=== DATASET EXCERPT ===
══════
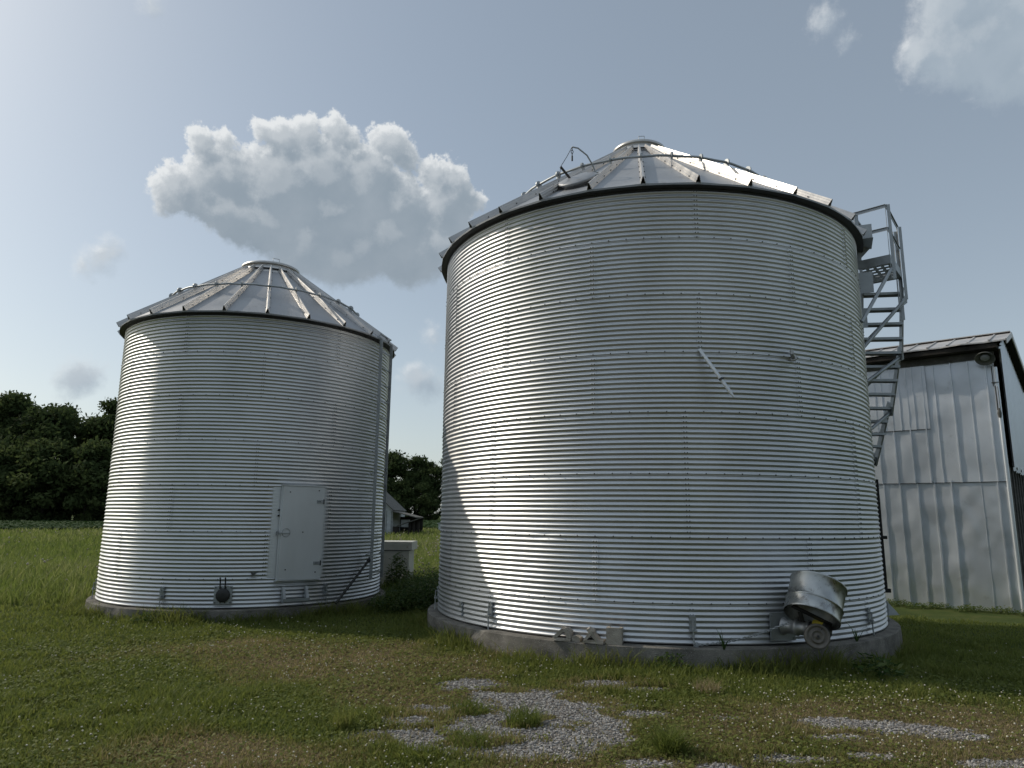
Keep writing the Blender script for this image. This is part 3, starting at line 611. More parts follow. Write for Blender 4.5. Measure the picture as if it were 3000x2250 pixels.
# straight ladder up to the eave
aL = -11.9; X = tan_(aL); Nn = rad(aL); w = .285; lz0, lz1 = .36, 5.30; ro = RS + .14; s = MB()
rails = []
for u in (-w, w):
    t = MB(); a_, b_ = Nn * ro + X * u + Vector((0, 0, lz0)), Nn * ro + X * u + Vector((0, 0, lz1)); t.bar(a_, b_, .012, .065, Nn); t.bar(a_ + X * .02, b_ + X * .02, .045, .008, Nn); rails.append(t)
lad = rails[0].build('ladder_rail', M['steel'], small); rails[1].build('ladder_rail', M['steel'], small); f = None
for k in range(15):
    if f is None:
        t = MB(); t.bar(Nn * (ro - .02) - X * w, Nn * (ro - .02) + X * w, .035, .026); f = o = t.build('rung', M['steel'], lad)
    else: o = f.copy(); col.objects.link(o); o.parent = lad
    o.location = (0, 0, lz0 + .12 + k * .352)
for z in (.9, 2.5, 4.1):
    for u in (-w, w):
        t = MB(); p = Nn * ro + X * u + Vector((0, 0, z)); t.tube([p, Nn * (RS + .01) + X * u * 1.25 + Vector((0, 0, z - .08))], .012, 6); t.build('standoff', M['steel'], lad)
t = MB(); t.bar(Nn * ro - X * w + Vector((0, 0, lz1)), Nn * (RS + .05) - X * w + Vector((0, 0, lz1 + .06)), .03, .03); t.bar(Nn * ro + X * w + Vector((0, 0, lz1)), Nn * (RS + .05) + X * w + Vector((0, 0, lz1 + .06)), .03, .03); t.build('eave_hook', M['steel'], lad)
# torn metal tab
s = MB(); a = -68.3; q = pol(RS + .02, a, .80 - SML[2]); s.add([q, q + Vector((0, 0, -.05)) - tan_(a) * .02 + rad(a) * .05, q + tan_(a) * .10 + Vector((0, 0, .03)) + rad(a) * .01, q - tan_(a) * .05 + Vector((0, 0, .02))], [(0, 1, 2), (0, 3, 1)]); s.build('torn_tab', M['dark_steel'], small)

# ------------------------------------------------------------------ loose things about the bins
s = MB(); s.cyl((-2.842, 14.613, .92), (-3.243, 13.78, .20), .024, 8); s.cyl((-2.842, 14.613, .92), (-2.80, 14.70, .995), .034, 10)
tag(s.build('drain_pipe', M['dark_steel']), 'dark thin pipe leaning on the small bin below its ladder', 'pipe')
s = MB(); s.bar((6.955, 13.6, 2.6), (6.962, 13.6, .58), .03, .05); s.box((6.975, 13.58, .56), (.10, .07, .07)); s.box((6.99, 13.58, 1.52), (.10, .06, .06))
tag(s.build('door_track', M['black']), 'black upright track standing just behind the right edge of the large bin', 'track')
s = MB(); v = [(6.80, 13.55, .52), (7.12, 13.5, .14), (6.75, 13.5, .12)]; s.add(v + [(p[0], p[1] + .03, p[2]) for p in v], [(0, 2, 1), (3, 4, 5), (0, 1, 4, 3), (1, 2, 5, 4), (2, 0, 3, 5)])
tag(s.build('sheet_offcut', M['steel']), 'grey triangular sheet metal offcut on the grass behind the large bin', 'metal sheet')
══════
=== WORK INSTRUCTIONS ===
Set the pictures aside and transcribe the data above exactly.

=== THE OUTPUT ===
Keep writing the Blender script for this image. This is part 3, starting at line 611. More parts follow. Write for Blender 4.5. Measure the picture as if it were 3000x2250 pixels.
# straight ladder up to the eave
aL = -11.9; X = tan_(aL); Nn = rad(aL); w = .285; lz0, lz1 = .36, 5.30; ro = RS + .14; s = MB()
rails = []
for u in (-w, w):
    t = MB(); a_, b_ = Nn * ro + X * u + Vector((0, 0, lz0)), Nn * ro + X * u + Vector((0, 0, lz1)); t.bar(a_, b_, .012, .065, Nn); t.bar(a_ + X * .02, b_ + X * .02, .045, .008, Nn); rails.append(t)
lad = rails[0].build('ladder_rail', M['steel'], small); rails[1].build('ladder_rail', M['steel'], small); f = None
for k in range(15):
    if f is None:
        t = MB(); t.bar(Nn * (ro - .02) - X * w, Nn * (ro - .02) + X * w, .035, .026); f = o = t.build('rung', M['steel'], lad)
    else: o = f.copy(); col.objects.link(o); o.parent = lad
    o.location = (0, 0, lz0 + .12 + k * .352)
for z in (.9, 2.5, 4.1):
    for u in (-w, w):
        t = MB(); p = Nn * ro + X * u + Vector((0, 0, z)); t.tube([p, Nn * (RS + .01) + X * u * 1.25 + Vector((0, 0, z - .08))], .012, 6); t.build('standoff', M['steel'], lad)
t = MB(); t.bar(Nn * ro - X * w + Vector((0, 0, lz1)), Nn * (RS + .05) - X * w + Vector((0, 0, lz1 + .06)), .03, .03); t.bar(Nn * ro + X * w + Vector((0, 0, lz1)), Nn * (RS + .05) + X * w + Vector((0, 0, lz1 + .06)), .03, .03); t.build('eave_hook', M['steel'], lad)
# torn metal tab
s = MB(); a = -68.3; q = pol(RS + .02, a, .80 - SML[2]); s.add([q, q + Vector((0, 0, -.05)) - tan_(a) * .02 + rad(a) * .05, q + tan_(a) * .10 + Vector((0, 0, .03)) + rad(a) * .01, q - tan_(a) * .05 + Vector((0, 0, .02))], [(0, 1, 2), (0, 3, 1)]); s.build('torn_tab', M['dark_steel'], small)

# ------------------------------------------------------------------ loose things about the bins
s = MB(); s.cyl((-2.842, 14.613, .92), (-3.243, 13.78, .20), .024, 8); s.cyl((-2.842, 14.613, .92), (-2.80, 14.70, .995), .034, 10)
tag(s.build('drain_pipe', M['dark_steel']), 'dark thin pipe leaning on the small bin below its ladder', 'pipe')
s = MB(); s.bar((6.955, 13.6, 2.6), (6.962, 13.6, .58), .03, .05); s.box((6.975, 13.58, .56), (.10, .07, .07)); s.box((6.99, 13.58, 1.52), (.10, .06, .06))
tag(s.build('door_track', M['black']), 'black upright track standing just behind the right edge of the large bin', 'track')
s = MB(); v = [(6.80, 13.55, .52), (7.12, 13.5, .14), (6.75, 13.5, .12)]; s.add(v + [(p[0], p[1] + .03, p[2]) for p in v], [(0, 2, 1), (3, 4, 5), (0, 1, 4, 3), (1, 2, 5, 4), (2, 0, 3, 5)])
tag(s.build('sheet_offcut', M['steel']), 'grey triangular sheet metal offcut on the grass behind the large bin', 'metal sheet')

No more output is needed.